Feminism, fiction and contract theory: Trollope's 'He Knew He Was Right.'

Criticism, Summer, 1994 by Wendy Jones

Gentle patriarchy thus demonstrates the progressive implications of contract theory for gender, opening a space for the redefinition of gender roles in ways that potentially challenge patriarchy, even as it simultaneously undermines its own subversive implications. By showing that gender roles can change, and by evoking a less forceful mode of male authority, gentle patriarchy raises the possibility--albeit only the possibility--of an equal division of power between men and women. Furthermore, the self-discipline it exacts from women grants the principle of a separate female subjectivity. Indeed, it is the possibility of Emily's autonomy that threatens Trevelyan more than his fear or her adultery, which he never believes wholeheartedly. For him, the quarrel is above all about obtaining Emily's capitulation and being able to control her. Thus, like the ultra-conservative Lord Penzance, who worried that a married woman with property would go into business with a lover-partner (192), Trevelyan imagines a causal relationship between female autonomy and wifely infidelity. And because he is unable to put his faith in the moral law of self-discipline where Emily is concerned, he resorts to the "rigours of surveillance" (254): unable to trust his wife to police her own behavior, he hires an ex-policeman to do it for her, even though this is degrading to himself and insulting to her. He is altogether unable to allow his love for his wife to temper his need for mastery, although he knows he ought to do so in order to resolve the quarrel.

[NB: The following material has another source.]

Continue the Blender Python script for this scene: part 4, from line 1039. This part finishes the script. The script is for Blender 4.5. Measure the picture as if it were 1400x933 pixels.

At some level of awareness, Trollope is as threatened by the contractual ideals he endorses as is his character, Trevelyan. He attempts to resolve this dilemma by equating true masculinity with persuasion rather than power. Since he rejects authoritarianism, a conventional sign of manliness, he aligns masculine strength itself with gentle patriarchy, with the ability to rule without bluntly displaying force, but with a settled confidence in male authority. In this way, what might seem to be a ceding of power on the part of patriarchy is reinscribed as a more potent form of control. And Trevelyan, who exemplifies an older model of male power, is shown to be less than manly. Trevelyan has problems with "mastery" because he is not "man enough" to admit his fault, as Hugh makes clear when he reproaches him for his inept handling of the quarrel. You have only to bid her come back to you, and let bygones be bygones, and all would be right. Can't you be man enough to remember that you are a man?" (310). Emily also equates his petulant behavior with a lack of "manliness" (81).

To underscore the manliness of gentle patriarchy, the slur of effeminacy haunts the "masterful" Trevelyan throughout the novel. From the start, he possesses distinctly feminine characteristics. Inhabiting the domestic rather than the public sphere, he leads a life much like that of an intelligent Victorian lady. Rather than work at a profession, he chooses to lead a life of leisure, dilettantishly pursuing intellectual interests. He is unusually domestic. Unlike other men, he takes no joy in being able to dine at his club or in any similar "release from the constraint imposed by family ties"; on the contrary, he is one "to whom the ordinary comforts of domestic life were attractive and necessary" (174). Even Trevelyan's madness is the sign of an inherent effeminacy; women were supposedly more susceptible to insanity than men because "the instability of their reproductive systems interfered with their sexual, emotional, and rational control."(24) Trevelyan's behavior throughout the novel thus supports Hugh's charge that Trevelyan's autocratic character is evidence of a failure to be "man enough." Yet the novel's very need for this defensive strategy is an index of the potential threat posed by the concept of contract.